In Portugal for the Euros in 2004, and now working on a Home Office grant, we needed tickets for the Portugal v England quarter-final match in Lisbon – and this time the local market was red-hot. My researcher eventually found a willing scalper and we bought tickets on the street at four times face value. We could at least now complete our interviews and in-ground observations, but England lost. I had a ticket in hand for the Portugal v Greece final, which Greece won, so there was some Karma right there. But claiming research expenses later was not so easy; on-street scalpers do not typically provide receipts.

Much more recently, in 2022 in Paris, I was completing a book and so I needed to be at the Real Madrid v Liverpool Champions League final. On the morning of the game, sitting in a Paris café, I was starting to panic: I still had no digital ticket. But I had teamed up with mates and a young guy I knew, and he was tec-savvy about on-line ticketing.
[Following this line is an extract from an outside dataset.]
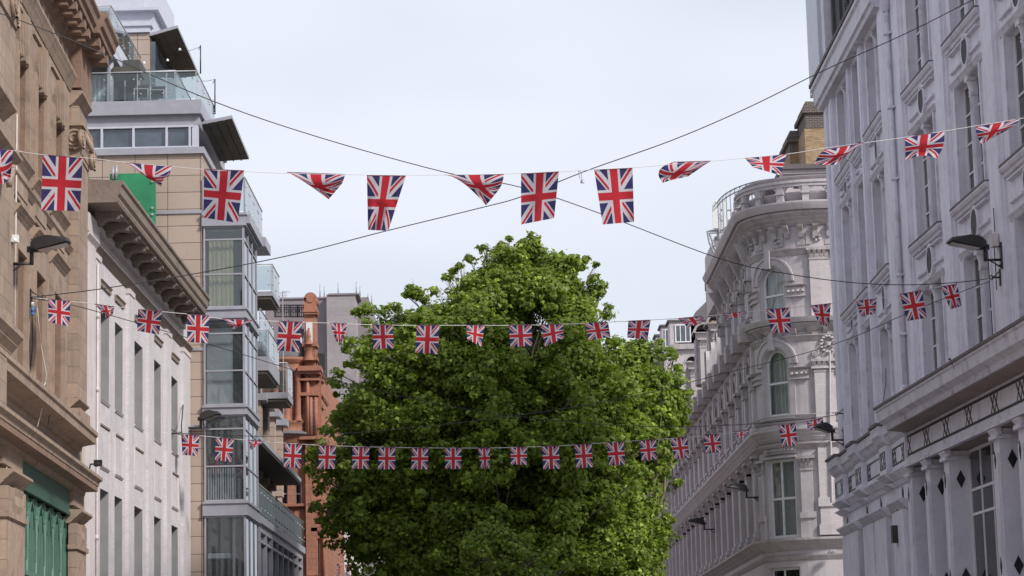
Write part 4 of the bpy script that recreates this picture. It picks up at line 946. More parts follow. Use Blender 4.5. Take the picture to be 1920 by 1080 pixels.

He found us two tickets, the best seats in the house, and they were Uefa endorsed. We had to pay well over the odds, of course, but we knew we weren’t being scammed, a real problem in the digital ticket age. And don’t judge me, okay? I don’t like it, but sometimes – and for legitimate research purposes – you just have to find a way.

I hope no supporter in 2026 had to spend well above face value for the France v Morocco quarter-final in Boston, because it was a poor contest. The Africans seemed convinced that France are unbeatable, even after Kylian Mbappe had produced (and missed) possibly the worst penalty kick in recent World Cup history. Mbappe scored later (he does that), but fancied Morocco simply did not turn up. The house was also full (it was probably largely pre-sold) in Los Angeles, for Spain versus Belgium, a much more exciting all-European affair. The Spaniards often seem more concerned that every player has a role in their attacking moves, rather than trying directly to score.  No worries: another late Merino goal for a 2-1 scoreline saw them home.

Which left England v Norway: a full day of anticipation and conjecture back home, before a touch of evening vice at the appropriately named Hard Rock Stadium in Miami. This quarter-final venue was fully expected to be flooded with the yellow shirts (and the cash) of followers of Brazil, but Norway had long since spoiled that plan. Now it was England fans who had to step up in their thousands to assail FIFA’s ticket resale service. Here, just about any price seems justifiable – as long, of course, as FIFA receive their 15% facility fee. It is a form of official scalping and some fans reported paying thousands of pounds for tickets (I knew how they felt.) Indeed, the new Cosmo’s colossal curved screen immersive fan World Cup experience – it is as if you are actually there but at a fraction of the cost – has never felt more seductive.

Somehow, courtesy of two-goal hero Jude Bellingham, England stumbled home against those unlucky Norwegian Vikings after extra time, and they will now face the even more fortunate Argentina, in Atlanta on Wednesday. Tens of thousands of South Americans will travel north, from Buenos Aires, just as they did for the very first World Cup final, against Uruguay in nearby Montevideo in 1930. The official crowd figure for that first final was 68,000, but some estimates suggest 90,000 is closer. Almost 100 years later, this is certain to be another combustible meeting; and the now legitimised resale market for tickets is guaranteed to go completely off the scale. (You could have paid much less to witness Sunday’s Sinner v Zverev festival of elite serving.) Where are the Naples on-street sellers of 1990 when you really need them?